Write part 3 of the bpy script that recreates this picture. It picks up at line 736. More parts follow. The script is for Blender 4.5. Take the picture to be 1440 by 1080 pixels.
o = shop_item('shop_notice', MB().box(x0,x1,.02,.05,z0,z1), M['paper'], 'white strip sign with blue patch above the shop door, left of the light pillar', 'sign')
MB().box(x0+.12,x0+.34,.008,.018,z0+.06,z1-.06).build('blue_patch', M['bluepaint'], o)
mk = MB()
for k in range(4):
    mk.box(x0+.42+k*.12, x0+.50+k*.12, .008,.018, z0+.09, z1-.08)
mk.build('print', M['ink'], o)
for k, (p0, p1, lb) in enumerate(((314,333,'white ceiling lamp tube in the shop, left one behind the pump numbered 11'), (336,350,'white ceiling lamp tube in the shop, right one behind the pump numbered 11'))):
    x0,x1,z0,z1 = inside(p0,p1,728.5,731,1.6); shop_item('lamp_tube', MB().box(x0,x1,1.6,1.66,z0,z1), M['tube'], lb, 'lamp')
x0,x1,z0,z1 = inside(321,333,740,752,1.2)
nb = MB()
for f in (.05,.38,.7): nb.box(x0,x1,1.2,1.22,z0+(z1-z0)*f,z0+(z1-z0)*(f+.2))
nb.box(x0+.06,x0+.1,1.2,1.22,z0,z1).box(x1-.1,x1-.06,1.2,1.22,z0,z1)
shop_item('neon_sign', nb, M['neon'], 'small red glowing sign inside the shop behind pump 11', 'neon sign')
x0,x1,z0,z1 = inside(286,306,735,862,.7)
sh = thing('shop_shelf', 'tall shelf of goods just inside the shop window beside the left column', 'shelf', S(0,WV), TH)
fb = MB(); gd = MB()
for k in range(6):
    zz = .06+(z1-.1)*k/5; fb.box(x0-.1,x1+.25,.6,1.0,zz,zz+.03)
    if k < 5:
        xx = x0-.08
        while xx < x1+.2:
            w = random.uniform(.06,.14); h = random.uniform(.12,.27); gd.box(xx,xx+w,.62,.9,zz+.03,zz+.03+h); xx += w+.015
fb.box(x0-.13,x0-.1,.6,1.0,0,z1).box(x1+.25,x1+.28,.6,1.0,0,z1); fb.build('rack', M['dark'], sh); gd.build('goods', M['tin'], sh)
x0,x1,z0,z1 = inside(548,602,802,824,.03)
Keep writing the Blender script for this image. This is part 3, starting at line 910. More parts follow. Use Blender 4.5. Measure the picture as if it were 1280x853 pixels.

════════════════════

▶ **What is needed**
Repeat the data above, word for word.

▶ **Result of the exercise**
Write part 3 of the bpy script that recreates this picture. It picks up at line 736. More parts follow. The script is for Blender 4.5. Take the picture to be 1440 by 1080 pixels.
o = shop_item('shop_notice', MB().box(x0,x1,.02,.05,z0,z1), M['paper'], 'white strip sign with blue patch above the shop door, left of the light pillar', 'sign')
MB().box(x0+.12,x0+.34,.008,.018,z0+.06,z1-.06).build('blue_patch', M['bluepaint'], o)
mk = MB()
for k in range(4):
    mk.box(x0+.42+k*.12, x0+.50+k*.12, .008,.018, z0+.09, z1-.08)
mk.build('print', M['ink'], o)
for k, (p0, p1, lb) in enumerate(((314,333,'white ceiling lamp tube in the shop, left one behind the pump numbered 11'), (336,350,'white ceiling lamp tube in the shop, right one behind the pump numbered 11'))):
    x0,x1,z0,z1 = inside(p0,p1,728.5,731,1.6); shop_item('lamp_tube', MB().box(x0,x1,1.6,1.66,z0,z1), M['tube'], lb, 'lamp')
x0,x1,z0,z1 = inside(321,333,740,752,1.2)
nb = MB()
for f in (.05,.38,.7): nb.box(x0,x1,1.2,1.22,z0+(z1-z0)*f,z0+(z1-z0)*(f+.2))
nb.box(x0+.06,x0+.1,1.2,1.22,z0,z1).box(x1-.1,x1-.06,1.2,1.22,z0,z1)
shop_item('neon_sign', nb, M['neon'], 'small red glowing sign inside the shop behind pump 11', 'neon sign')
x0,x1,z0,z1 = inside(286,306,735,862,.7)
sh = thing('shop_shelf', 'tall shelf of goods just inside the shop window beside the left column', 'shelf', S(0,WV), TH)
fb = MB(); gd = MB()
for k in range(6):
    zz = .06+(z1-.1)*k/5; fb.box(x0-.1,x1+.25,.6,1.0,zz,zz+.03)
    if k < 5:
        xx = x0-.08
        while xx < x1+.2:
            w = random.uniform(.06,.14); h = random.uniform(.12,.27); gd.box(xx,xx+w,.62,.9,zz+.03,zz+.03+h); xx += w+.015
fb.box(x0-.13,x0-.1,.6,1.0,0,z1).box(x1+.25,x1+.28,.6,1.0,0,z1); fb.build('rack', M['dark'], sh); gd.build('goods', M['tin'], sh)
x0,x1,z0,z1 = inside(548,602,802,824,.03)
Keep writing the Blender script for this image. This is part 3, starting at line 910. More parts follow. Use Blender 4.5. Measure the picture as if it were 1280x853 pixels.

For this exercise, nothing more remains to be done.